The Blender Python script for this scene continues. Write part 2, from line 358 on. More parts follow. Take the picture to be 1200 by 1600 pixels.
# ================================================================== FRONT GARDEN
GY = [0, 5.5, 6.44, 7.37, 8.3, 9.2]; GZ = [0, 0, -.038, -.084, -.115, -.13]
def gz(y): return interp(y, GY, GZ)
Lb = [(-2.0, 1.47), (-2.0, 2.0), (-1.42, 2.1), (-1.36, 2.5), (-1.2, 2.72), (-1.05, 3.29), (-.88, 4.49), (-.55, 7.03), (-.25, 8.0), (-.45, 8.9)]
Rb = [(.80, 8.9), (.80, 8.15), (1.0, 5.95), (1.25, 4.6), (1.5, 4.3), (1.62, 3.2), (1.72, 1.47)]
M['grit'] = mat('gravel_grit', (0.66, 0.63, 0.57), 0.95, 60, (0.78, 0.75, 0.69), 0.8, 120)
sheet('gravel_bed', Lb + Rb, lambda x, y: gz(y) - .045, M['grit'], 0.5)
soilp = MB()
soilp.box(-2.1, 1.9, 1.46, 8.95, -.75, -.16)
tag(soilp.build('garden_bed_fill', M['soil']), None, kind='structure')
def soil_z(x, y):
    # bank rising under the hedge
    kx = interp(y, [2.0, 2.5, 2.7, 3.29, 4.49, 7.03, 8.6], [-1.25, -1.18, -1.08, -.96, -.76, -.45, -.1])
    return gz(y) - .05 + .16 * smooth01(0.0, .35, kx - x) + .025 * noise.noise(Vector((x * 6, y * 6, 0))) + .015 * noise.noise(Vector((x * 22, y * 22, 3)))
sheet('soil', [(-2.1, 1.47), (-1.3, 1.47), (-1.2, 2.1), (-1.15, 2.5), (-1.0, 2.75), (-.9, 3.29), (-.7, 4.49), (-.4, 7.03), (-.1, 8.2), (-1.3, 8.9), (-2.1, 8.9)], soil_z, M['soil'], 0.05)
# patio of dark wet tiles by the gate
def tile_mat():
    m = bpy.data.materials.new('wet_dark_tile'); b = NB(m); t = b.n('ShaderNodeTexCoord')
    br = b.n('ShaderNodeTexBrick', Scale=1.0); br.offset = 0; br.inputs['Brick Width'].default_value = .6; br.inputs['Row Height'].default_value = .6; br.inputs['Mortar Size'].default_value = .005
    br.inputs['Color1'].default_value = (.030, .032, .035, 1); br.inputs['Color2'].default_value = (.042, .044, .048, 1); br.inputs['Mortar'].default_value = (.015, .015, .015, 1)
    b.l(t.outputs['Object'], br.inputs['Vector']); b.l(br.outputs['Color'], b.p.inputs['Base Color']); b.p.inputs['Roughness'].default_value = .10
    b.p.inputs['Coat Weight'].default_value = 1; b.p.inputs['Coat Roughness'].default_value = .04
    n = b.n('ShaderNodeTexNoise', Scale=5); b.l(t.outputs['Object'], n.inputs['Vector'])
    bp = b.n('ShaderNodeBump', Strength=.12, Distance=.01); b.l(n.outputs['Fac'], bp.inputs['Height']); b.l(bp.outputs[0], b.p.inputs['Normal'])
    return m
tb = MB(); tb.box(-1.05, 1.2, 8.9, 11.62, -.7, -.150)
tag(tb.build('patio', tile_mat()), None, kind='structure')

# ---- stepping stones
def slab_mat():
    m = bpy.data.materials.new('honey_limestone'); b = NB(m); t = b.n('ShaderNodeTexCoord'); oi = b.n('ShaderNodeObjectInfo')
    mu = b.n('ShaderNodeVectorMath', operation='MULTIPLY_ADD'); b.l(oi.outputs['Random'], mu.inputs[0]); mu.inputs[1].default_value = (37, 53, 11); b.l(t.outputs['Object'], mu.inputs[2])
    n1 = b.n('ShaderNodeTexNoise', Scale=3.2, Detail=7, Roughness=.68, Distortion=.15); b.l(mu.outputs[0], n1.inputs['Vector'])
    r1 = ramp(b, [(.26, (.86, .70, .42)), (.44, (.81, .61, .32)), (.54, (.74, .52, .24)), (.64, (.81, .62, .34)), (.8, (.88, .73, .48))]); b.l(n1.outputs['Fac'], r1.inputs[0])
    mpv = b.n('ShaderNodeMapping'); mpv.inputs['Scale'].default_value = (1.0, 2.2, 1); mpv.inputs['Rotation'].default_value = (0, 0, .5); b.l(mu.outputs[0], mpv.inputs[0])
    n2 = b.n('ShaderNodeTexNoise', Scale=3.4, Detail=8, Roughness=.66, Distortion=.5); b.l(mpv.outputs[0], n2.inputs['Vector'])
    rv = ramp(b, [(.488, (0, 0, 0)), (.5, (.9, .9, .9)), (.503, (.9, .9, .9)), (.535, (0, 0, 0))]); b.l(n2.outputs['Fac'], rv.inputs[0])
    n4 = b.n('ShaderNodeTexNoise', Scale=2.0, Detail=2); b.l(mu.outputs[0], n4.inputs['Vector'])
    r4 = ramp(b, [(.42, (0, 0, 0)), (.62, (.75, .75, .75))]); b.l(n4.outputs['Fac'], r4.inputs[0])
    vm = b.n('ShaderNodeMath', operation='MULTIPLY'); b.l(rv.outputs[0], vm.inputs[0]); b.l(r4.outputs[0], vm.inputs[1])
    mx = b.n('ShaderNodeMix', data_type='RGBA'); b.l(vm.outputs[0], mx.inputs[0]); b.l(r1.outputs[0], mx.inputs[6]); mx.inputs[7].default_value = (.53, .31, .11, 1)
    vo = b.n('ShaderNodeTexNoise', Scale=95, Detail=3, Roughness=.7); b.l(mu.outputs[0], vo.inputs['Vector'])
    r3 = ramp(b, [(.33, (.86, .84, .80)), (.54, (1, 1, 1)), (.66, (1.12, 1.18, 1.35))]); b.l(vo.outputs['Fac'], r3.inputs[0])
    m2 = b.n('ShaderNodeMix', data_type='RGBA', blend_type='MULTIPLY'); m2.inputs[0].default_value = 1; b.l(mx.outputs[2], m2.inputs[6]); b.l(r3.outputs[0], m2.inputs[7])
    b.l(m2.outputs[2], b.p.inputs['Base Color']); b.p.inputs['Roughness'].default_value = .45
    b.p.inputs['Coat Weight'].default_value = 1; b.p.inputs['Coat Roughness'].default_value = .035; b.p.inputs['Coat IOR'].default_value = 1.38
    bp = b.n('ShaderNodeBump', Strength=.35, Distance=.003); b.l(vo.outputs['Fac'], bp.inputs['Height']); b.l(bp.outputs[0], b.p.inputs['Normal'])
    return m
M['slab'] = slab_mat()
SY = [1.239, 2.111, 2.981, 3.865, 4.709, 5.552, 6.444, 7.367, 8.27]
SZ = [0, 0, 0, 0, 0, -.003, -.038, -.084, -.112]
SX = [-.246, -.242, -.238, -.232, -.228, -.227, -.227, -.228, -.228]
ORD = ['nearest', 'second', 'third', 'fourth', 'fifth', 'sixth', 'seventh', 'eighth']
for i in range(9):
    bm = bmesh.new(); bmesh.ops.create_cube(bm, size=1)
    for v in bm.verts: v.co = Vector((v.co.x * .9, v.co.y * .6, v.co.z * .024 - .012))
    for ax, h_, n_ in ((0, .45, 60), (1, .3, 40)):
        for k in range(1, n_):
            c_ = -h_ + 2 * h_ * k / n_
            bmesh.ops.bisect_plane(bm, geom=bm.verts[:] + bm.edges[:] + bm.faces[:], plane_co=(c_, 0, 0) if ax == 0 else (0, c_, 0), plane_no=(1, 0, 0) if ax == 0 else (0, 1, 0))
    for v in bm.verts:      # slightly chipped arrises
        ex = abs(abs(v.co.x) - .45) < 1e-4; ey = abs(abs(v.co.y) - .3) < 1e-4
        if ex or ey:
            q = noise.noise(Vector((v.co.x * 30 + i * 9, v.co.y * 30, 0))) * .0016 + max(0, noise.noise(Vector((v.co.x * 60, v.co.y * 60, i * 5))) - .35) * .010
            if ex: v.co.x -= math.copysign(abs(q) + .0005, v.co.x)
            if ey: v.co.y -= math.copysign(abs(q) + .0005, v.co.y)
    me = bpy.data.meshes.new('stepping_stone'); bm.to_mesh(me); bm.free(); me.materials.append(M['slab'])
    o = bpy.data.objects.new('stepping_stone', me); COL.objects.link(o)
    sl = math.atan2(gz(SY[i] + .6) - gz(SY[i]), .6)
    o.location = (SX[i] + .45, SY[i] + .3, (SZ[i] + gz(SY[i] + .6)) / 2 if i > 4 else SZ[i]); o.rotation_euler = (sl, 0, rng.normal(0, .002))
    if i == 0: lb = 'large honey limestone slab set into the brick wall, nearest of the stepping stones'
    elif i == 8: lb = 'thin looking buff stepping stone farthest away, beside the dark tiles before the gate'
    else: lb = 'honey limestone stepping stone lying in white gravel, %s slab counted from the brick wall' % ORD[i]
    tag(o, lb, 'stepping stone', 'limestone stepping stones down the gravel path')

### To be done
Isolate the lines above that contain the word "from" and copy them.

### Exercise result
The Blender Python script for this scene continues. Write part 2, from line 358 on. More parts follow. Take the picture to be 1200 by 1600 pixels.
    else: lb = 'honey limestone stepping stone lying in white gravel, %s slab counted from the brick wall' % ORD[i]